Mexican and American flags attached to vehicles at a Tricolor dealership in Houston, Texas, September 11, 2025.
Marc Felix | Bloomberg | Getty Images
The CEO of the venturesome auto company Tricolor ordered a deputy to send him $6.25 million in bonuses in August as fraudulent schemes supporting the company were dismantled, U.S. prosecutors alleged.
Daniel Chu, CEO and founder of Tricolor, directed CFO Jerome Kollar to send the final two payments of his $15 million annual bonus on Aug. 19 and 20, according to a federal indictment unsealed Wednesday.
Chu, who is accused of engaging in “systemic fraud” over approximately seven years through 2025, used some of the money to purchase a “multimillion-dollar property” in Beverly Hills, California, later that month, according to the filing.

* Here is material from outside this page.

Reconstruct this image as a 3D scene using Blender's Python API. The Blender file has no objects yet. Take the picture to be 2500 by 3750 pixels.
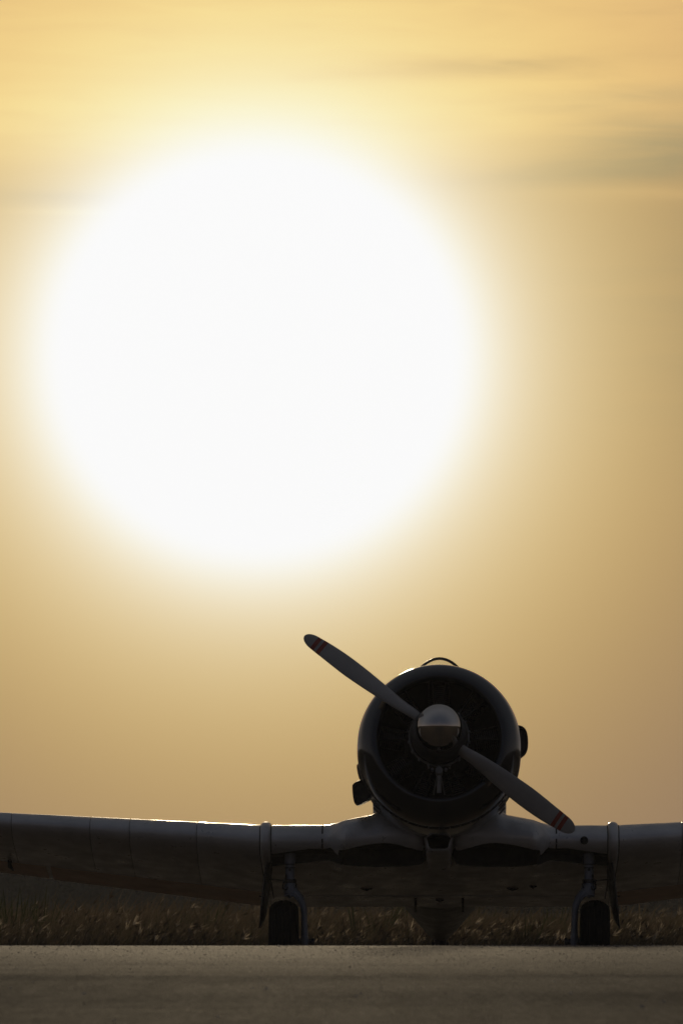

A few days after Chu’s bonuses were paid, Tricolor placed more than 1,000 employees on unpaid leave. On September 10, the company filed for bankruptcy protection.
Lawyers representing Chu did not immediately respond to emails seeking comment on the allegations.
Prosecutors say Tricolor created approximately $800 million in “false collateral” — at Chu’s direction — by pledging the same assets twice for multiple loans and having employees manually edit records to make the defaulted loans appear eligible as collateral, according to the indictment.
Tricolor’s abrupt collapse is part of a series of defaults that have rocked the U.S. banking sector this fall, raising concerns about underappreciated risks in the U.S. financial system.
At the time the bonuses were paid, Chu knew his company was, in his own words, “basically history,” according to the filing.
Prosecutors cited “secretly recorded” calls in August involving Chu, its chief financial officer and chief operating officer, in which the founder sought ways to keep the company’s lenders at bay.
Although the indictment does not name the banks that Tricolor allegedly defrauded, JPMorgan Chase, Barclays And Fifth Third Bank have disclosed the fees associated with the borrower.
After Tricolor lenders confronted Chu with questions about promised guarantees for the loans, the CEO came up with a lie that some of the manipulated data was linked to a Trump administration loan deferral program, according to the indictment.
He then considered another tactic: accusing banks of ignoring red flags in order to obtain a settlement and keep his business alive, prosecutors said.
In doing so, Chu allegedly compared Tricolor to Enron, the energy company that went bankrupt in 2001 after accounting fraud was discovered.
“Enron obviously sounds good, doesn’t it?” Chu said, according to the documents. “I mean, Enron, Enron makes the lender’s blood pressure go up when they see that.”